I suppose I’m one of the funny ones who likes to think often and well about where God is taking me. I also like to hear about what God is doing in other people’s lives too, gleaning a hint of where God is taking them, (or keeping them.) It was a good fit during the years that I worked as a chaplain at Hope College. Sometimes it seemed nearly everyone at that institution had their eyes cast toward the future, wondering, hoping, and praying that it would all start to make sense pretty soon, and that it would feel good too. I adored those conversations on calling and vocation. I might have some sort of bottomless capacity for being with people in their transition times. My own life story revolves around transition periods when I found myself, came to understand myself better, and developed into my best sense of Katy. Admittedly, transition times can be quite uncomfortable. That is not what I like about them. I like what (and who) grows out of them.

So, really, I’ve been enjoying listening in on 14, almost 15, year-old Jick’s hard-working, real honest, country boy meditations on growing up. He’s a delight. In the middle of a sheep counting journey with his dad, Jick is shocked to be handed off to another near-stranger on the trail, Stanley, whose right hand has been injured en route by a horse with a bad attitude but who still has to visit and bring supplies to three sheep camps. Jick is immediately hurt and angry with his dad for passing him off, not to mention feeling like he is in way over his head. But, as even a boy can tell, there isn’t a single other option to be had, and all the hard work that lies ahead is simply his to do. He is a good, good boy.

This is why I love it when, day two, now on a solo trip up a mountain to one of the remaining sheep camps, Jick gets to feeling good. His thoughts turn near giddy over the great feeling of the experience he is living into. Upon considering the trail and the work ahead of him, Jick thinks, “[It is] a day to stand the others up against, this one. The twin feelings of aloneness and freedom seemed to lift and lift me, send me up over the landscape like a balloon. Of course I know it was the steady climb of the land itself that created that impression. But whatever was responsible, I was glad enough to accept such soaring. Quite possibly I ought to think about this as a way of life, I by now was telling myself.”

Have you had that feeling? The soaring, lifting feeling that, in your deepest place, leads you to believe that you’ve chosen the right path and prompts a sense of certainty that the way of life you’re following is your calling and your vocation combined? That soaring feeling is what I’m after. It is why I ponder and pick at the transition times of my own life. It is also why I would readily give up an afternoon to sit with someone stuck in between two seasons, but asking good questions and casting their eyes to the future to see if they find their heart there too. There is something so richly fulfilling about knowing that you’ve found the right thing to do.

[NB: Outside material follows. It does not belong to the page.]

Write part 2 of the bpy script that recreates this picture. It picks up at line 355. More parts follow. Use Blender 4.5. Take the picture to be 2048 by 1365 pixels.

To faithfully address this subject I must, without a doubt, acknowledge that the soaring has more to do with a certainty of one’s calling than to how glorious the work itself will feel. It is just a few more steps up the trail, and Jick’s feelings of euphoria come to a quick halt with a treacherous situation in which a horse spooks itself off the side of the mountain, pack and all, with only Jick there to handle the difficulty of one of the most complicated and scary situations he has likely ever faced. Even this seems just about right when it comes to calling. It is treacherous and scary at times, and a lot of hard work that it only yours to do, and usually right on the heels of feeling really great about doing this work, too.

I stood in church this past Sunday singing a new, favorite hymn of mine, Oh, to see the Dawn (also called, The Power of the Cross.) There is a undertone of strength and fullness of power in the hymn. It builds until it practically sings itself, the swelling of the organ and the voices of the congregation meeting it in deep agreement. Somewhere around the third verse, it builds to this:

Oh, to see my name

Written in the wounds,

For through Your suffering I am free.

Death is crushed to death,

Life is mine to live,

Won through Your selfless love.

This, the power of the cross:

Son of God, slain for us.

What a love! What a cost!

We stand forgiven at the cross.

See more.

Singing that, I experienced a similar kind of soaring feeling, a feeling that matches the one that affirms deep calling in my life. Our first and foremost sense of being comes to us at the foot of the cross, forgiven by the Son of God, slain for us. This is who we are, at best. I’ve had the line , “Death is crushed to death, life is mine to live, won through your selfless love,” running though my mind since Sunday. The power of the cross points us to life.

I believe our soaring moments can recognize each other. There is a certain kind of responsiveness; in the place where we are most fully ourselves, forgiven at the cross, we soar most freely and confidently into our calling. I pray that you might soar upward and onward today.

One Comment

  • janvank says:

    This piece also soars, gathering — gathering, then lifting up, up with the wonderful words of the hymn. Thanks for your care in crafting your thoughts so we all can join you on the ascent — and thanks as well for attributing the composer/writer of the hymn.